SU(2) lattice gauge theory on a quantum annealer

TL;DR

This paper demonstrates the implementation of SU(2) lattice gauge theory on a quantum annealer, showing potential for quantum hardware to contribute to non-Abelian gauge theory simulations.

Contribution

First exploration of SU(2) lattice gauge theory on a quantum annealer, using D-Wave hardware to compute eigenvalues, eigenvectors, and vacuum expectations.

Findings

Successful calculation of eigenvalues and eigenvectors

Observation of vacuum expectation values

Potential for quantum annealers in lattice gauge theory

Abstract

Lattice gauge theory is an essential tool for strongly interacting non-Abelian fields, such as those in quantum chromodynamics where lattice results have been of central importance for several decades.
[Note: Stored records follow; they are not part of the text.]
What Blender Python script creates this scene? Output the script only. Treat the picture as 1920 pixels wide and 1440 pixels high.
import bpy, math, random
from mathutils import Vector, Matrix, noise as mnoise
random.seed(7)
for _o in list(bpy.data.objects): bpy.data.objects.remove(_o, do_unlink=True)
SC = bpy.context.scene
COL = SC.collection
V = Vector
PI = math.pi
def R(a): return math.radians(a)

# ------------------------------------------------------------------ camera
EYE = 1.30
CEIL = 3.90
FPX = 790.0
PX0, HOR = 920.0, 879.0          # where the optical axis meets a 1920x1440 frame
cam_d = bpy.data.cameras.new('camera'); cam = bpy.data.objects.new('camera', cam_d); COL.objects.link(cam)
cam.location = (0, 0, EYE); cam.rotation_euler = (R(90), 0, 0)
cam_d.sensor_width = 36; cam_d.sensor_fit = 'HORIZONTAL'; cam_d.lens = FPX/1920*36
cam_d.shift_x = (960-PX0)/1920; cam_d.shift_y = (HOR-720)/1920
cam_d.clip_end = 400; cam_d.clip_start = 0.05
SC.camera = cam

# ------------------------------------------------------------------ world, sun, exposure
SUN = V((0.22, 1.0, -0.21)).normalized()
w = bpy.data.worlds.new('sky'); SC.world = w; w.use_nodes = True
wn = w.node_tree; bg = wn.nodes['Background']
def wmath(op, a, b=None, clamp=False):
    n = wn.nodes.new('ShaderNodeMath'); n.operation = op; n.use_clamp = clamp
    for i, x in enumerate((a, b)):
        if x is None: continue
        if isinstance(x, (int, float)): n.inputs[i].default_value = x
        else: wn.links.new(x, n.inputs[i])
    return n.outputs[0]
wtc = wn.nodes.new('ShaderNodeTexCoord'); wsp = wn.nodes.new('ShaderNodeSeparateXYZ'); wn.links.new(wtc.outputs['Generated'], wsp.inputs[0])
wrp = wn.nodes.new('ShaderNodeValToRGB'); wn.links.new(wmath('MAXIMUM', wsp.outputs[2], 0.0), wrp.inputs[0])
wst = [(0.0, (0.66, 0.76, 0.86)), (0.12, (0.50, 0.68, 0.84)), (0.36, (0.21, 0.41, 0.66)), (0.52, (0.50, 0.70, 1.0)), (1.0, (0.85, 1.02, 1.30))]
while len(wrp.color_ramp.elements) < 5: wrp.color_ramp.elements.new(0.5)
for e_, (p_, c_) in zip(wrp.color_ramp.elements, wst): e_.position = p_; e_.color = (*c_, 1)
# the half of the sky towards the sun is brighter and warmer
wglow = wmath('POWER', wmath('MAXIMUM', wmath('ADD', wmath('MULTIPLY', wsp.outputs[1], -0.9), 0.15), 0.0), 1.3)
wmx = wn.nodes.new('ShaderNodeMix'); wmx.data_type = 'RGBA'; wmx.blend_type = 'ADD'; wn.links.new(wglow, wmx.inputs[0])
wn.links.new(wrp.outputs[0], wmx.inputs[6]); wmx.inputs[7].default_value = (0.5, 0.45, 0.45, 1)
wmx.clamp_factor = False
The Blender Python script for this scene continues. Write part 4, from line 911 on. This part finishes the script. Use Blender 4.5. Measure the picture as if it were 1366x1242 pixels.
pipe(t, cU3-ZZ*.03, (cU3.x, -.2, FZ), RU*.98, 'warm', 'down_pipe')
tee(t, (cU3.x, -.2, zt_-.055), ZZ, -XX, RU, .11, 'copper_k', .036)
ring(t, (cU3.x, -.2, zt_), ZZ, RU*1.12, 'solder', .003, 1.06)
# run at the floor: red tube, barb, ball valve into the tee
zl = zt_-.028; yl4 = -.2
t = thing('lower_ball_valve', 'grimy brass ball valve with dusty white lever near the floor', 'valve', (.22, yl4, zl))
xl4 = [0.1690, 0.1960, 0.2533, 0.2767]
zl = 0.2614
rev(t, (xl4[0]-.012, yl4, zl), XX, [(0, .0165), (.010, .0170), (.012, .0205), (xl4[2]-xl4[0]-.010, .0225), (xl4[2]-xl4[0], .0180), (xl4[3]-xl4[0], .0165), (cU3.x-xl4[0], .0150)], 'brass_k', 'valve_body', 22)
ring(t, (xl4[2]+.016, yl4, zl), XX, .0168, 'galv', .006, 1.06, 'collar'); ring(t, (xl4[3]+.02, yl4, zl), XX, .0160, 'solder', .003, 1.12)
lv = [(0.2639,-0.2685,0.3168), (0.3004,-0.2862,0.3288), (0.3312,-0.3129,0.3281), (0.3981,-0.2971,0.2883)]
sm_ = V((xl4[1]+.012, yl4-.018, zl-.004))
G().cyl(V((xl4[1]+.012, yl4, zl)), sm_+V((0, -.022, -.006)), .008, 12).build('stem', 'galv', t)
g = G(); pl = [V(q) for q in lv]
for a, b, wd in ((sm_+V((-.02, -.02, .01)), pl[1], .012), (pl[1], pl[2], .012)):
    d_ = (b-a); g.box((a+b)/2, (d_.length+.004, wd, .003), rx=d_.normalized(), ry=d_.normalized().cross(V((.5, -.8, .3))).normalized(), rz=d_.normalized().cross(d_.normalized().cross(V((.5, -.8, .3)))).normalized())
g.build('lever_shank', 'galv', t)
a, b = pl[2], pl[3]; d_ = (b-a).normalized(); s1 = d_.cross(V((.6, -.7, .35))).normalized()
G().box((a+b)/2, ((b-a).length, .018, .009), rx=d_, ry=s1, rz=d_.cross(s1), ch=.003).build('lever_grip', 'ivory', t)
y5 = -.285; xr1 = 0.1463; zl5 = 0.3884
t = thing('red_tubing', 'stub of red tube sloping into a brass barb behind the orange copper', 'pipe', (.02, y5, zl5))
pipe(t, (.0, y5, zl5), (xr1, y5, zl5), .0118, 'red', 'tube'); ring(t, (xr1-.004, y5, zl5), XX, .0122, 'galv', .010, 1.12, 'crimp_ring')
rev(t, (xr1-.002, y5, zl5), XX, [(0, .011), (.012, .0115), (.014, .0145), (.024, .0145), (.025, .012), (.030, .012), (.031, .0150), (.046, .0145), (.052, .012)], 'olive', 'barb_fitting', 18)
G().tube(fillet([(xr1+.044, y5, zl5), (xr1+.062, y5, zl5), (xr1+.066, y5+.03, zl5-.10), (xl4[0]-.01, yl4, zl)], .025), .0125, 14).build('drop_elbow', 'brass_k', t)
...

Recent studies suggest that quantum computers could extend the reach of lattice gauge theory in dramatic ways, but the usefulness of quantum annealing hardware for lattice gauge theory has not yet been explored. In this work, we implement SU(2) pure gauge theory on a quantum annealer for lattices comprising a few plaquettes in a row with a periodic boundary condition. These plaquettes are in two spatial dimensions and calculations use the Hamiltonian formulation where time is not discretized. Numerical results are obtained from calculations on D-Wave Advantage hardware for eigenvalues, eigenvectors, vacuum expectation values, and time evolution. The success of this initial exploration indicates that the quantum annealer might become a useful hardware platform for some aspects of lattice gauge theories.